Hulpacceptatie en (door)verwijzing
Gemeenten bepalen zelf welk type hulp ze op welke manier registreren. Dit is enerzijds de eigen interpretatie, anderzijds ook de vrijheid binnen het registratiesysteem. Veelgebruikte vormen van hulpacceptatie zijn “quick-fix”, “betalingsregeling getroffen” en “doorverwijzing”. Het verschil in deze vormen van hulpacceptatie zit in de hoeveelheid werkzaamheden die door de vroegsignaleerders wordt uitgevoerd.

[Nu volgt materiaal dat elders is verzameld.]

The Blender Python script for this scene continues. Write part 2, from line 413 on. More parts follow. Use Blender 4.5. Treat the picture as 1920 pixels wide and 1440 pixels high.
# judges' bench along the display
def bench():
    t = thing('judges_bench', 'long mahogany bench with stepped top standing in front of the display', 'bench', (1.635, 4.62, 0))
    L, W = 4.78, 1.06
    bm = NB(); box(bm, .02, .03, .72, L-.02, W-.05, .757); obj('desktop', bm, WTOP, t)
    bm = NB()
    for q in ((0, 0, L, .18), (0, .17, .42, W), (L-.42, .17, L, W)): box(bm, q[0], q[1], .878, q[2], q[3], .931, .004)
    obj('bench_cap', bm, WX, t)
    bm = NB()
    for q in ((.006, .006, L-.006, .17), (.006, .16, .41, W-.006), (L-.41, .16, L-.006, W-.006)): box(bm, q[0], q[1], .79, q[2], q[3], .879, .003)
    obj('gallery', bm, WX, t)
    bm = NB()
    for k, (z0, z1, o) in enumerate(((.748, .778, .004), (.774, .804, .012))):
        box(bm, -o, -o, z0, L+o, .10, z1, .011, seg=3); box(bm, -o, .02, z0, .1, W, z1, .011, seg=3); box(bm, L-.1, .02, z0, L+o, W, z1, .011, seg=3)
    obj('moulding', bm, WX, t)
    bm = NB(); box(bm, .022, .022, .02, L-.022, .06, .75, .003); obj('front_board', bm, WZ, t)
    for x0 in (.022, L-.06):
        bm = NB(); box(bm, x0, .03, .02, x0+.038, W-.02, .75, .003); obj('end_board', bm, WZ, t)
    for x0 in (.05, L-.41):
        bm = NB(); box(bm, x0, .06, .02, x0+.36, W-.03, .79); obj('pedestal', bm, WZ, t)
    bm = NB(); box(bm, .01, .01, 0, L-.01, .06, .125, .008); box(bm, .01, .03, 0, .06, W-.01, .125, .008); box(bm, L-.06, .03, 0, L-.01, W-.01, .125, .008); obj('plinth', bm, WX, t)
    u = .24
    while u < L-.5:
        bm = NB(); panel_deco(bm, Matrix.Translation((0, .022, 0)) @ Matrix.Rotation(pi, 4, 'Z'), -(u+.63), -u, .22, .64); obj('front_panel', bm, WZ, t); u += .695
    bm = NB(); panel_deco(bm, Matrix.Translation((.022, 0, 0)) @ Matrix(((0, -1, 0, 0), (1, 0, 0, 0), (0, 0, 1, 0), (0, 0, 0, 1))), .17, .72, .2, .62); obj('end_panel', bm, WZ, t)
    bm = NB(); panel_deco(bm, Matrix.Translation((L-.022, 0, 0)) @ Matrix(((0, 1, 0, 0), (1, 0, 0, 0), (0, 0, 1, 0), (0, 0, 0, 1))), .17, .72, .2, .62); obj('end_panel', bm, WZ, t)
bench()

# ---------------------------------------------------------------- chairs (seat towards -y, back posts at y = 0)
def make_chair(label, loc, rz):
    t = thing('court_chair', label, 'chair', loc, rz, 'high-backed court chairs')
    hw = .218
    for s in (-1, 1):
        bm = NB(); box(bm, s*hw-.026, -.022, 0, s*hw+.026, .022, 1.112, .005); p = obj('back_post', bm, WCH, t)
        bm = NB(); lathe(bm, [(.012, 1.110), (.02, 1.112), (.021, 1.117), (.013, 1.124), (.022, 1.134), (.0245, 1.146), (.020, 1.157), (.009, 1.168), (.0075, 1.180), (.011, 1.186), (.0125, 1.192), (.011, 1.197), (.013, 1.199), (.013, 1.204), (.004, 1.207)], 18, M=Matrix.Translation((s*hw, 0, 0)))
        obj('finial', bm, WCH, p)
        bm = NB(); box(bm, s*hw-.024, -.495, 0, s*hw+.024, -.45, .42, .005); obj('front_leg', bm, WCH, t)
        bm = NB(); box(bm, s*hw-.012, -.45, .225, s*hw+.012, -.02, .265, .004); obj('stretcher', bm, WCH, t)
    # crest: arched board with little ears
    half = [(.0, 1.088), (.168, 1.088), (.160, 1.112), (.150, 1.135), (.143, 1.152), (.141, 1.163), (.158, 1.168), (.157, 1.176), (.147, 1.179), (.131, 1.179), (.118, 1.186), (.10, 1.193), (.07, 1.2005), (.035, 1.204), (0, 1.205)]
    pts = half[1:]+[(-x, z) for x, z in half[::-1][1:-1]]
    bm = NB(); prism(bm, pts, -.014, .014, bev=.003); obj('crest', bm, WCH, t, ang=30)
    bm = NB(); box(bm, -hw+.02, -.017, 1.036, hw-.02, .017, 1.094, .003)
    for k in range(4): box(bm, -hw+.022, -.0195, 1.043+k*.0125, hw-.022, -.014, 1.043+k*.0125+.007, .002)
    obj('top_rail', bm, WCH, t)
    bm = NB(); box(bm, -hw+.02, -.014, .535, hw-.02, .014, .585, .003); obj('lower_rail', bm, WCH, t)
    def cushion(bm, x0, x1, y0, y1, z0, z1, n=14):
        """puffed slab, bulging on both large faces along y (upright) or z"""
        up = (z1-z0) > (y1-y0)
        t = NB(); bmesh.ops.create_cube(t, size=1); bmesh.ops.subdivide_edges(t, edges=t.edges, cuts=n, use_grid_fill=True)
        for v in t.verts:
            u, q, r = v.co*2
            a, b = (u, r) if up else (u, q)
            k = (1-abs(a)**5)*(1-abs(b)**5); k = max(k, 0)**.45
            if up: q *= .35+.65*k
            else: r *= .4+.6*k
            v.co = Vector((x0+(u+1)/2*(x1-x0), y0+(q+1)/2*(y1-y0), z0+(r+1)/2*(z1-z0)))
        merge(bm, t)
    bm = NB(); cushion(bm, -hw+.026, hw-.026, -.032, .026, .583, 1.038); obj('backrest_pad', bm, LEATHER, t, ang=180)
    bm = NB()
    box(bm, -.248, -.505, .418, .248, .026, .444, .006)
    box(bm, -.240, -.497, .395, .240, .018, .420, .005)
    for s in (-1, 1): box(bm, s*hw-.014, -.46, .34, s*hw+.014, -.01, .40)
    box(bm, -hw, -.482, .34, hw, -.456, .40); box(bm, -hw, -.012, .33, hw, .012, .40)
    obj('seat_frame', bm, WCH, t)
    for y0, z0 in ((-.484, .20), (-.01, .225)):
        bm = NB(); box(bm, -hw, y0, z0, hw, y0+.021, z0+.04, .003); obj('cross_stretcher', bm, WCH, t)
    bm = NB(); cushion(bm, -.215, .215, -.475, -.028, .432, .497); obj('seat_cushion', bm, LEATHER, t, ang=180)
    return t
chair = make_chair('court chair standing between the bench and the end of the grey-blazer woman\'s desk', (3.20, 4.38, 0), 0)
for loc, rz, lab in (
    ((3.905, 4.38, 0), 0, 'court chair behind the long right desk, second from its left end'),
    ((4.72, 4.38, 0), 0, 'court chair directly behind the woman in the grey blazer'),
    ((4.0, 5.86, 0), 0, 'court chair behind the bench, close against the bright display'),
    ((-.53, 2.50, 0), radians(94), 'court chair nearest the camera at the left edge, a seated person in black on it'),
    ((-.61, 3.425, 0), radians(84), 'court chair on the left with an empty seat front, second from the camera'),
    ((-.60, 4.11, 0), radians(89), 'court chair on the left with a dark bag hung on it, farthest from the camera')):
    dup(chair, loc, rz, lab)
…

Gekeken is naar in hoeverre de hulpacceptatie in een gemeente samenhangt met het bereik en de wijze waarop een gemeente hulp registreert. Gebleken is dat geen van de genoemde factoren het percentage hulpacceptatie in een gemeente kan verklaren. Dit betekent dat gemeenten met een hoog bereikpercentage geen hoger percentage hulpacceptatie hebben dan gemeenten met een lager bereik.
Leren en ontwikkelen
Het succes van vroegsignalering is niet altijd te meten aan het contact en bereik. Een meerderheid van de gemeenten vindt vroegsignalering een succes als inwoners hierdoor de weg naar de gemeente weten te vinden als er iets is. Andere belangrijke graadmeters van het succes van de vroegsignalering zijn het klein houden van schulden en een zo hoog mogelijk bereik. Met deze blik op succesvolle vroegsignalering vinden zes op de tien gemeenten de vroegsignalering in hun gemeente succesvol. Deze gemeenten zien dat de basis van de vroegsignalering op orde is en zijn daarnaast tevreden omdat inwoners geholpen worden en er geen afsluitingen en/of ontruimingen meer plaatsvinden. Een andere veelgenoemde reden is dat de samenwerking met ketenpartners is verbeterd door de vroegsignalering. De 8 procent van de gemeenten die de vroegsignalering in de gemeente niet succesvol vinden, benoemen met name dat het bereik en de hulpacceptatie van inwoners tegenvalt.
Twee keer per jaar zet Divosa een digitale vragenlijst uit onder deelnemers aan de Divosa Monitor Vroegsignalering Schulden. Deze rapportage presenteert de resultaten op de vragenlijst van maart/april 2024. Deze vragenlijst ging over de procesinrichting en aanpak rondom vroegsignalering.